In this entertaining and challenging collection of logic puzzles, Raymond Smullyan - author of Forever Undecided - continues to delight and astonish us with his gift for making available, in the thoroughly pleasurable form of puzzles, some of the most important mathematical thinking of our time. In the first part of the book, he transports us once again to that wonderful realm where knights, knaves, twin sisters, quadruplet brothers, gods, demons, and mortals either always tell the truth or always lie, and where truth-seekers are set a variety of fascinating problems. The section culminates in an enchanting and profound metapuzzle in which Inspector Craig of Scotland Yard gets involved in a search for the Fountain of Youth on the Island of Knights and Knaves. In the second part of To Mock a Mockingbird, we accompany the Inspector on a summer-long adventure into the field of combinatory logic (a branch of logic that plays an important role in computer science and artificial intelligence). His adventure, which includes enchanted forests, talking birds, bird sociologists, and a classic quest, provides for us along the way the pleasure of solving puzzles of increasing complexity until we reach the Master Forest and - thanks to Godel's famous theorem - the final revelation.
A very good introduction to mathematical logic via puzzles. I would recommend this to everyone interested in mathematics, computer science, and even electrical engineering.
I got through the first portion of this book in a rather laborious manner. I spent quite a bit of time trying to grock each puzzle, which is quite time consuming. When I got to the mockingbird puzzles, I was stumped. I attempted to follow it a couple of times, and I have given up for now. I do enjoy Smullyan's style, but sometimes (often?) he is over my head - I suppose that is the point.
Another of Smullyan's logic puzzle collections, this one using a set of metaphors involving birds to analogize the workings of combinatory logic. There's far less narrative here than in some of his other books, but it's enjoyable.
I am giving up for now. My talents in regards to logic are, well, average I'd say. Not great, yet not completely awful either. Thus, I picked up this book wanting to develop my skills in this area. It turns out, I'll have to put in way more effort to solve the puzzles in this book than I anticipated -especially as the puzzles get harder. "Laborious" as one of the other commenters described it, seems to be the perfect word for my reading experience with this book, too.
The fiction that envelops the riddles was, as far as I read, extremely unintriguing and flat. If there had been an interesting story behind it, maybe I'd have been more motivated to work through the riddles. As it is, in case I'll take another try to develop my logical thinking, I'd rather choose a different book or a different method overall. This one was just not for me.
Legit intro to combinatory logic and the lambda calculus disguised as a story about talking birds in a magical forest. Had fun reading the prose and doing the puzzles. Will have this around for my future children.
ps. I decided to formalize the combinatory logic sections in Lean, still a WIP but there’s enough to keep you busy if you know how to work a proof assistant and want to have your solutions to the puzzles computationally verified:
The internet says this is the best textbook on combinatory logic. I agree, but that says more about the state of combinatory logic than about the book. It isn't a textbook it's a series of puzzles and the first third isn't about combinatory logic.
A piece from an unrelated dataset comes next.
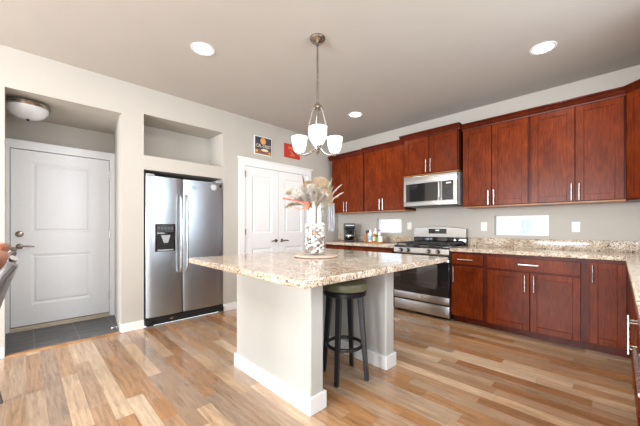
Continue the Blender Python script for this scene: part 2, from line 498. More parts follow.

This is like a textbook for a college-level logic class with the most of the fat trimmed and a (frankly, shallow) story added in. The bird analogy was amusing at first, but towards the end it felt like doing geometry with tables, chairs, and beer mugs. As for the puzzles themselves, most of them were either variations on a theme which were easy but require paper to solve, or standard exercises (e.g. prove Gödel's first incompleteness theorem). There were a few puzzles which were not standard and require ingenuity, along with some interesting passages about logic and logic puzzles, both of which make the book worth reading.